INSTRUCTIONS TO FOLLOW -> Copy out, exactly and without additions, the lines from the one that contains "Write the bpy" to the one that contains "PI = math.pi", both ends included.

AVAILABLE RECORDS ->
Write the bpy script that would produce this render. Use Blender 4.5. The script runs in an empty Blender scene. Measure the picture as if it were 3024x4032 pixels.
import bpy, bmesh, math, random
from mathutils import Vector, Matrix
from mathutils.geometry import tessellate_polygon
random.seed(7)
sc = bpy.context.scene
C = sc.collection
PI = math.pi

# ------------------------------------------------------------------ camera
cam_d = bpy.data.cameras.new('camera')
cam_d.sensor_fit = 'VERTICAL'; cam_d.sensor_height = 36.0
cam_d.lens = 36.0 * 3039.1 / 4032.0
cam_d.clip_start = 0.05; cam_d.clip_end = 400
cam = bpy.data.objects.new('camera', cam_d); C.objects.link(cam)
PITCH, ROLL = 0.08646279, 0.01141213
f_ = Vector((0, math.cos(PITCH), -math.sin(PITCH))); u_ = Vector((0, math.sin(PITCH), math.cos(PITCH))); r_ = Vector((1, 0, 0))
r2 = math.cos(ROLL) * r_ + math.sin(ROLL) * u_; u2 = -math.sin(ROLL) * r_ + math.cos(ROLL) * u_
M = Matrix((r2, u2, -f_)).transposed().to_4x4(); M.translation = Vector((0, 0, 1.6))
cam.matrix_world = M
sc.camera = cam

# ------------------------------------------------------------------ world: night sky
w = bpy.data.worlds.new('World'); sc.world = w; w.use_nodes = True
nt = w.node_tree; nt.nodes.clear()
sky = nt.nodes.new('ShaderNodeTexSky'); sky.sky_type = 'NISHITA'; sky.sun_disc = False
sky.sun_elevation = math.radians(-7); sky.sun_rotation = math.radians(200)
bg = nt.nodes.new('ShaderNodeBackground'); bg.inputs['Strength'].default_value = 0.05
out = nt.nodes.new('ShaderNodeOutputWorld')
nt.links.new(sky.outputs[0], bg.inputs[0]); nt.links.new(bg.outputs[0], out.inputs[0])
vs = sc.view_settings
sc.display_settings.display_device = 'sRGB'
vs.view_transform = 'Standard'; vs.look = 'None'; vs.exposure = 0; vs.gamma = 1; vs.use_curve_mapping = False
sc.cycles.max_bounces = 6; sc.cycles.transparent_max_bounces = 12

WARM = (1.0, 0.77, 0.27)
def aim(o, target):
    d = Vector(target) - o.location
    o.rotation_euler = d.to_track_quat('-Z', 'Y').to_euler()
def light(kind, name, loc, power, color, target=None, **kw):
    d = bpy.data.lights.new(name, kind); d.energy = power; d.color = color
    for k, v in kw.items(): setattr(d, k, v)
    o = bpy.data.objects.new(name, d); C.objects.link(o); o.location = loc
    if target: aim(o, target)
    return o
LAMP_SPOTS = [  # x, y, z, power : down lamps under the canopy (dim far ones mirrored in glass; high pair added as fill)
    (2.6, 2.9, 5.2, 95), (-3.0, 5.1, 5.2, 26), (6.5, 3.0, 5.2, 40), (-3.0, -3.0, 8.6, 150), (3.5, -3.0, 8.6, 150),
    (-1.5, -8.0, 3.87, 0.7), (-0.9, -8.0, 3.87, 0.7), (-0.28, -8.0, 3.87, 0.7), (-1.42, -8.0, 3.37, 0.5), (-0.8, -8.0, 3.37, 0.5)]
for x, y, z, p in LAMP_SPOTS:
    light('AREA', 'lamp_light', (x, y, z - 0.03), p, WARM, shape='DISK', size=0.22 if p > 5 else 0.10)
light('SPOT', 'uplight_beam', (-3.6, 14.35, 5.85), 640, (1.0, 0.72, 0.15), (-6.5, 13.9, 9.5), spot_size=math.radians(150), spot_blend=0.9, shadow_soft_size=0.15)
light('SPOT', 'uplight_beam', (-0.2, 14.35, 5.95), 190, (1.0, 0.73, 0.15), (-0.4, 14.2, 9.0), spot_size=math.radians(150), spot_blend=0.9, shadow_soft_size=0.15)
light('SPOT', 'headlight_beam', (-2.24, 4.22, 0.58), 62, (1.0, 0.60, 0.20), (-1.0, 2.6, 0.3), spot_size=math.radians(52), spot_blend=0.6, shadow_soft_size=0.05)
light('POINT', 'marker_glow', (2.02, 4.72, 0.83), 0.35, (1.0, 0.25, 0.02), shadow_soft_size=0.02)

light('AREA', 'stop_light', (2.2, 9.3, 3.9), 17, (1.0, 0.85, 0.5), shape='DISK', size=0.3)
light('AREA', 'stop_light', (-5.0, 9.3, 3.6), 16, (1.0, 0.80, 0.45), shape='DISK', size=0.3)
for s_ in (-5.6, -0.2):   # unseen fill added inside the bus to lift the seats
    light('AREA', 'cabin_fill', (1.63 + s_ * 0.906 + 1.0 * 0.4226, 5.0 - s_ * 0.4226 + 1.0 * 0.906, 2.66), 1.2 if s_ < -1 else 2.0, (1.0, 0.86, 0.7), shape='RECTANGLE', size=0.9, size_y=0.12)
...
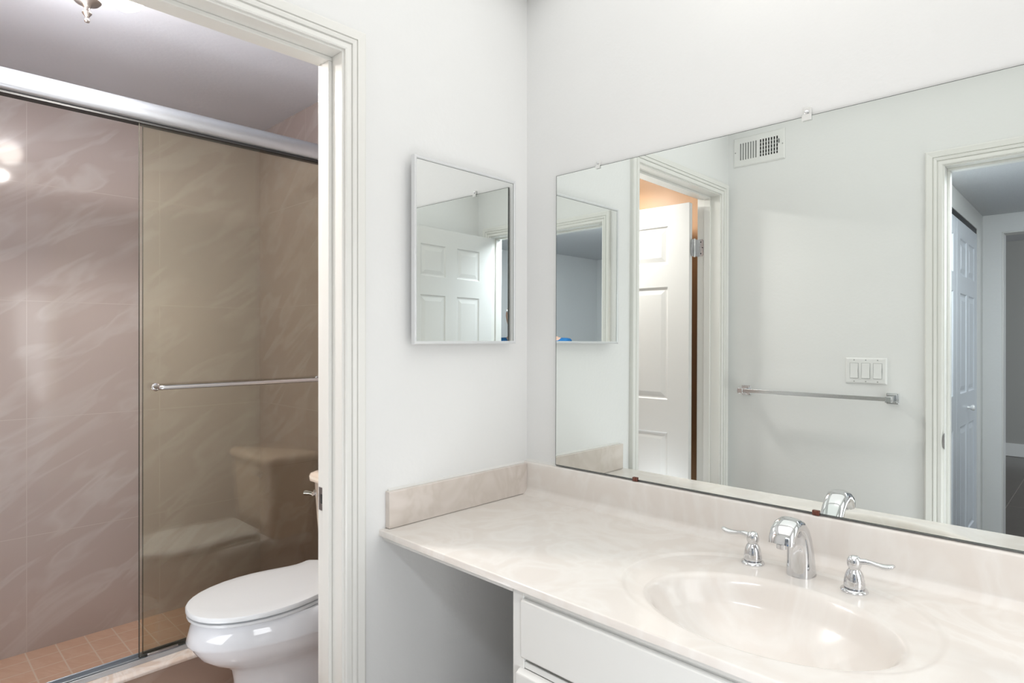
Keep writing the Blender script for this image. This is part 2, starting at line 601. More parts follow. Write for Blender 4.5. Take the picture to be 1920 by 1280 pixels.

ANSWER TO THE PROBLEM ->
Write the bpy script that would produce this render. Use Blender 4.5. The script runs in an empty Blender scene. Measure the picture as if it were 3024x4032 pixels.
import bpy, bmesh, math, random
from mathutils import Vector, Matrix
from mathutils.geometry import tessellate_polygon
random.seed(7)
sc = bpy.context.scene
C = sc.collection
PI = math.pi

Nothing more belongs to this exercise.